Alain Platel est orthopédagogue de formation et autodidacte en tant que metteur en scène. En 1984, il forme avec des amis et membres de sa famille une troupe fonctionnant en collectif. À partir de Emma (1988), il se distingue plus clairement en tant que metteur en scène. Il crée Bonjour Madame (1993), La Tristeza Complice (1995) et Iets op Bach (1998), des productions qui propulsent les ballets C de la B (c’est le nom adopté par la troupe) au sommet international.
En compagnie de l’auteur Arne Sierens, il accomplit un effet comparable pour la compagnie de théâtre jeune public Victoria de Gand, en proposant Moeder en kind (1995), Bernadetje (1996) et Allemaal Indiaan (1999).
Après Allemaal Indiaan, Alain Platel annonce qu’il ne produira plus de nouveaux spectacles. Mais Gerard Mortier le convainc de créer Wolf (2003), une pièce sur Mozart pour la Ruhrtriennale. Le projet choral Coup de Chœurs monté par Alain Platel à l’occasion de l’ouverture du nouveau KVS marque le début d’une étroite collaboration avec le compositeur Fabrizio Cassol.
vsprs (2006) signale un changement de cap. L’exubérance des spectacles précédents, s’exprimant par la diversité des interprètes et les thèmes abordés, cède la place à une plus grande introspection et une plus grande nervosité, en révélant un univers de pulsions et d’aspirations, et aussi de violence, comme dans Nine Finger (2007) avec Benjamin Verdonck et Fumiyo Ikeda.

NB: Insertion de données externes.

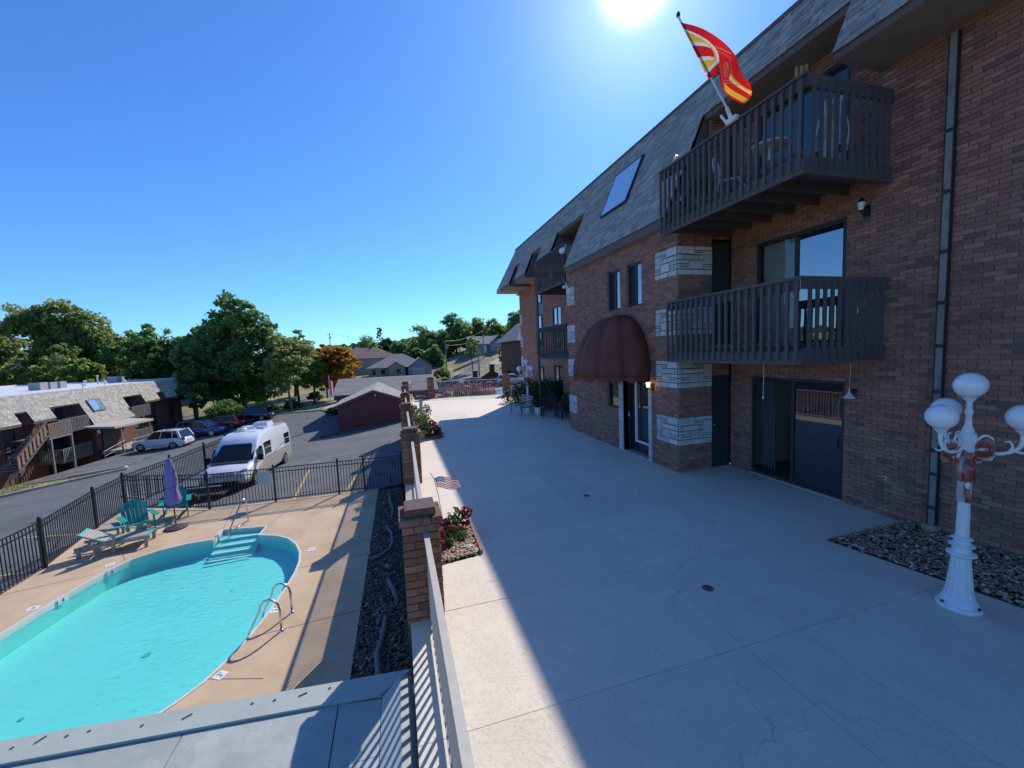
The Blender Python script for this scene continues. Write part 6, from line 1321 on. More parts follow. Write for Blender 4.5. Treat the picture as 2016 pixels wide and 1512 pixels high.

Après le style baroque de pitié! (2008), Out Of Context – for Pina (janvier 2010) constitue une réflexion quasiment ascétique sur l’arsenal de mouvements entourant les spasmes et les tics. A travers ce langage du mouvement, Alain Platel poursuit logiquement sa recherche d’une traduction pour les sentiments trop forts. Son aspiration à quelque chose qui dépasse l’individu est de plus en plus palpable.
En collaboration avec Frank Van Laecke,il crée en juin 2010 Gardenia. Cette production s’est inspirée par le film Yo soy así, dans lequel la fermeture d’un cabaret pour travestis à Barcelone constitue le point de départ d’une plongée au cœur des vies privées d’un mémorable groupe de vieux artistes. Le directeur d’opéra Gerard Mortier demande à Alain Platel de créer C(H)OEURS (2012) pour le Teatro Real - Madrid, avec les fameuses scènes chorales des opéras de Verdi. Dans un deuxième temps, il y a ajouté des morceaux de l’œuvre de Richard Wagner. Depuis des années déjà, la tension entre le groupe et l’individu est un thème central dans les représentations de Platel. Dans C(H)OEURS, son plus vaste projet jusqu’à présent, Platel, avec ses danseurs et le chœur du Teatro Real - Madrid, explore à quel point la beauté d’un groupe puisse être dangereux.
Dans tauberbach (2014), il continue à explorer et développer son langage de mouvement connu comme « la danse bâtarde ». Le thème de cette création est : (sur)vivre avec dignité dans des conditions quasi-impossibles. Mais pour éviter tout malentendu : Platel ne cherche pas forcément l’expansion. Sa collaboration à des petits projets comme Nachtschade (pour Victoria en 2006) et le coaching comme pour Pieter et Jakob Ampe et leur création Jake & Pete’s big reconciliation attempt for the disputes form the past (2011) en sont la preuve. Ces deux projets ont d’ailleurs laissé des traces indéniables dans ses pensées sur ce qu’est le théâtre.
Entre-temps, il a multiplié les films de danse en toute discrétion, que ce soit avec la réalisatrice britannique Sofie Fiennes (Because I Sing en 2001, Ramallah!Ramallah!Ramallah! en 2005 et VSPRS Show and Tell en 2007) ou en solo avec les ballets de ci de là (2006), une plongée impressionnante dans la vie d’une troupe formée il y a vingt ans et qui nous amène jusqu’au Vietnam et au Burkina Faso. Il s’agit aussi et surtout d’une ode à la ville de Gand, son port d’attache.